It may be worth noting that La Repubblica appears to have just called Berlusconi a dictator:
An empty regime by Ezio Mauro
Unable to save Italy, they’re trying desperately to save themselves. This is all that’s left of the titanic force of Berlusconism, the “liberal revolution”, the government of “getting things done”, the Lega’s wind from the North. A terrified political class, afraid even to show their faces to their own supporters, unable to manage the crisis and now unable to come up with the solutions in government which the country needs.
The only solution offered is a cut-price agreement, inadequate at best and probably useless, which they hope will distract Europe’s attention for long enough to offer some breathing space for the shared desperation of Bossi and Berlusconi, shut away in government offices that have turned into their last bunker.
…
Both the effective leaders of Europe (Sarkozy/Merkel) and the formal leadership (Van Rompuy and Barroso) told Berlusconi that he had three days to pass the necessary measures to get Italy out of the Greek circle of Hell. The Prime Minister agreed. Then, back in Italy, he had to deal with the brick wall of the Lega Nord; with open crisis in his own party and in Bossi’s; with the ungovernability of his parliamentary majority; and with the self-evident exhaustion of his own leadership and its total loss of authority.He should resign, allowing the country to try and save itself while there is still time. But he is no statesman; he sees his own personal fate as more pressing than the fate of Italy. He is locked into a political death-agony like something from the last days of the Christiam Democrat empire*, which may end up producing a lowest-common-denominator agreement, but can no longer produce either a political programme or a government. Europe and the markets will pass judgment on this utter lack of responsibility. We should also take note: governments regularly fall when their political time is up, but regimes can never find a way to end**.

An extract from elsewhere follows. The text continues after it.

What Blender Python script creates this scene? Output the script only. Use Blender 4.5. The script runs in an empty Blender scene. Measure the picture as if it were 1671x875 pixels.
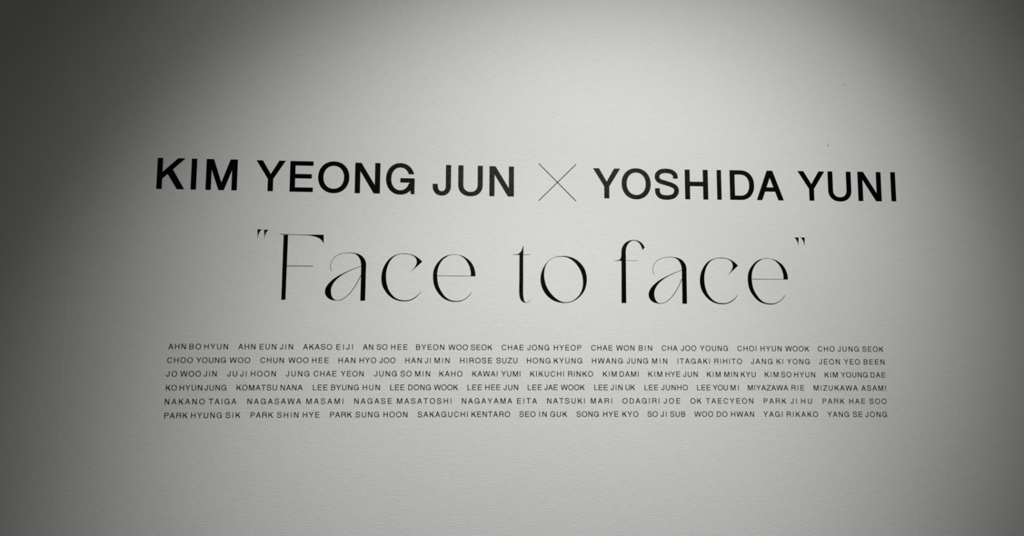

* un’agonia democristiana, da tardo impero
**mentre i governi cadono regolarmente quando una fase politica si esaurisce, solo i regimi non sanno finire
The key word is ‘regime’: this is strong stuff in the Italian context, as it specifically refers to non-democratic regimes – whether Communist or, er, what was the other one…
I’ve got a piece in the next issue of the Bulletin of Italian Politics about ‘the Italian transition’: the idea that the period since 1993 has been a period of transition from the Christian Democrat-dominated First Republic to some new and more politically ‘normal’ settlement, featuring (among other things) Left and Right parties which can change places in government without bringing the entire system into crisis. Against this idea, many people argue that 18 years (and counting) is a bit on the long side for a period of transition; maybe this is the Second Republic and we (or rather the Italians) are stuck with it. I think the extraordinary fragility and turbulence of the current Berlusconi government, which itself derives from the steady erosion of his original centre-Right coalition, tells against this; we’re clearly not there yet, as there’s no ‘there’ here. In the paper I suggest that, rather than compressing the period of transition, we should extend it: the real ‘transition’ is the transition from Fascism to democracy, which stalled in 1948 with the imposition of Christian Democratic hegemony, stuttered into life again around 1993 and then ground to a halt again under Signor B.
Fascism has never quite been forgotten in Italy; the Republic was built on massacres by Fascists and massacres of Fascists. This is not to say that Italian politics is riven with anti-Fascist and anti-Communist passions; on the contrary, the strongest and most widely-shared passion is the passion for centrism, the dream of being a normal European country without any ‘opposed extremisms’. But this means that the one essential requirement for an Italian leader is the ability to put the Fascist past decisively behind him or her, to lead a governo and not a regime. La Repubblica is a centre-Left paper, generally more ‘centre’ than ‘Left’; its writers share that passion for normality, and the underlying passion for avoiding civil war. As a result they generally give the government – any government – the benefit of the doubt; a typical Repubblica editorial will urge the government to be more responsible and moderate, even when it’s clear that they’re committed to being anything but.
No longer: the paper’s served notice on Berlusconi that he is the problem. He must go, and soon.